Aim of the task:
Reproduce each line from the first in the data through the line that contains "COL = S.collection" exactly; give nothing else.

Data segment:
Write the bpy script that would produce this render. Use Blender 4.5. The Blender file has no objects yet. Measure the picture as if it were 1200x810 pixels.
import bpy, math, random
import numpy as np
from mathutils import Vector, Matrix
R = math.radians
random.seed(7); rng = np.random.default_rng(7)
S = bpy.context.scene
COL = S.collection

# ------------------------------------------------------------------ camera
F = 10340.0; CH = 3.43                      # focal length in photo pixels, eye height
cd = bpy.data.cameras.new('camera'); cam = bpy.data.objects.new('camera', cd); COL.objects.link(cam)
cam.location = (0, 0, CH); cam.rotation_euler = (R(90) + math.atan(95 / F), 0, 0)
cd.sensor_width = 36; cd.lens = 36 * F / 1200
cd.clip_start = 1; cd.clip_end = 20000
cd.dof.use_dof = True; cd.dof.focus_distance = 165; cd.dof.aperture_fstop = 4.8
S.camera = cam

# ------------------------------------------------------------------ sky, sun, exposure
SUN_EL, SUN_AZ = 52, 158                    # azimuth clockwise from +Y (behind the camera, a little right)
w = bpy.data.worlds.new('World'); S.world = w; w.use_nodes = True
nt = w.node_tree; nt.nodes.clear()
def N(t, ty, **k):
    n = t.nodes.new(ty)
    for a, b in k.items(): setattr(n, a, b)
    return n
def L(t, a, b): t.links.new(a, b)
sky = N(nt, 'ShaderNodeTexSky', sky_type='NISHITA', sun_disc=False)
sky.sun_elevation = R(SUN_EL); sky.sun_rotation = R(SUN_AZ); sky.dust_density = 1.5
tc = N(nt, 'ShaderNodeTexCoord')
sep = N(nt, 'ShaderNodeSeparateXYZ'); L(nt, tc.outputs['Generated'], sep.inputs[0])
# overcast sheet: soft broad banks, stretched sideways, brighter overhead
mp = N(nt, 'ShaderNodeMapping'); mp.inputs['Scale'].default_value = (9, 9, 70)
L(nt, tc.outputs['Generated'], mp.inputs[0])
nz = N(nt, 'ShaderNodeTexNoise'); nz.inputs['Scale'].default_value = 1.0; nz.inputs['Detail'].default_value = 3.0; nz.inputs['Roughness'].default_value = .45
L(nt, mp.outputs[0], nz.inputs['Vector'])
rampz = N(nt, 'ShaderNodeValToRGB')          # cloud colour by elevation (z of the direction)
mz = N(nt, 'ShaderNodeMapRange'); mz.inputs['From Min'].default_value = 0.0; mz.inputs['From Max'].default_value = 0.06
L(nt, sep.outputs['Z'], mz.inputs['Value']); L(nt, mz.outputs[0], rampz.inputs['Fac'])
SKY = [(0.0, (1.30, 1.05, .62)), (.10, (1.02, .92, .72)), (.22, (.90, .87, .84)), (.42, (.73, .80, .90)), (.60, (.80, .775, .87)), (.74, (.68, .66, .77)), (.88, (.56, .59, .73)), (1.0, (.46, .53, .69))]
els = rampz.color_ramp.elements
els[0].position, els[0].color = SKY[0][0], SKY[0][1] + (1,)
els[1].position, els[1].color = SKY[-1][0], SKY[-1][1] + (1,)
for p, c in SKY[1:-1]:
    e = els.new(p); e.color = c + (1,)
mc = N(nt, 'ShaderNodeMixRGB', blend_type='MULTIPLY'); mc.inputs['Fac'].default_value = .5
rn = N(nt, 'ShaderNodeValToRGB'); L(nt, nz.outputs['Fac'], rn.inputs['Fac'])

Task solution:
Write the bpy script that would produce this render. Use Blender 4.5. The Blender file has no objects yet. Measure the picture as if it were 1200x810 pixels.
import bpy, math, random
import numpy as np
from mathutils import Vector, Matrix
R = math.radians
random.seed(7); rng = np.random.default_rng(7)
S = bpy.context.scene
COL = S.collection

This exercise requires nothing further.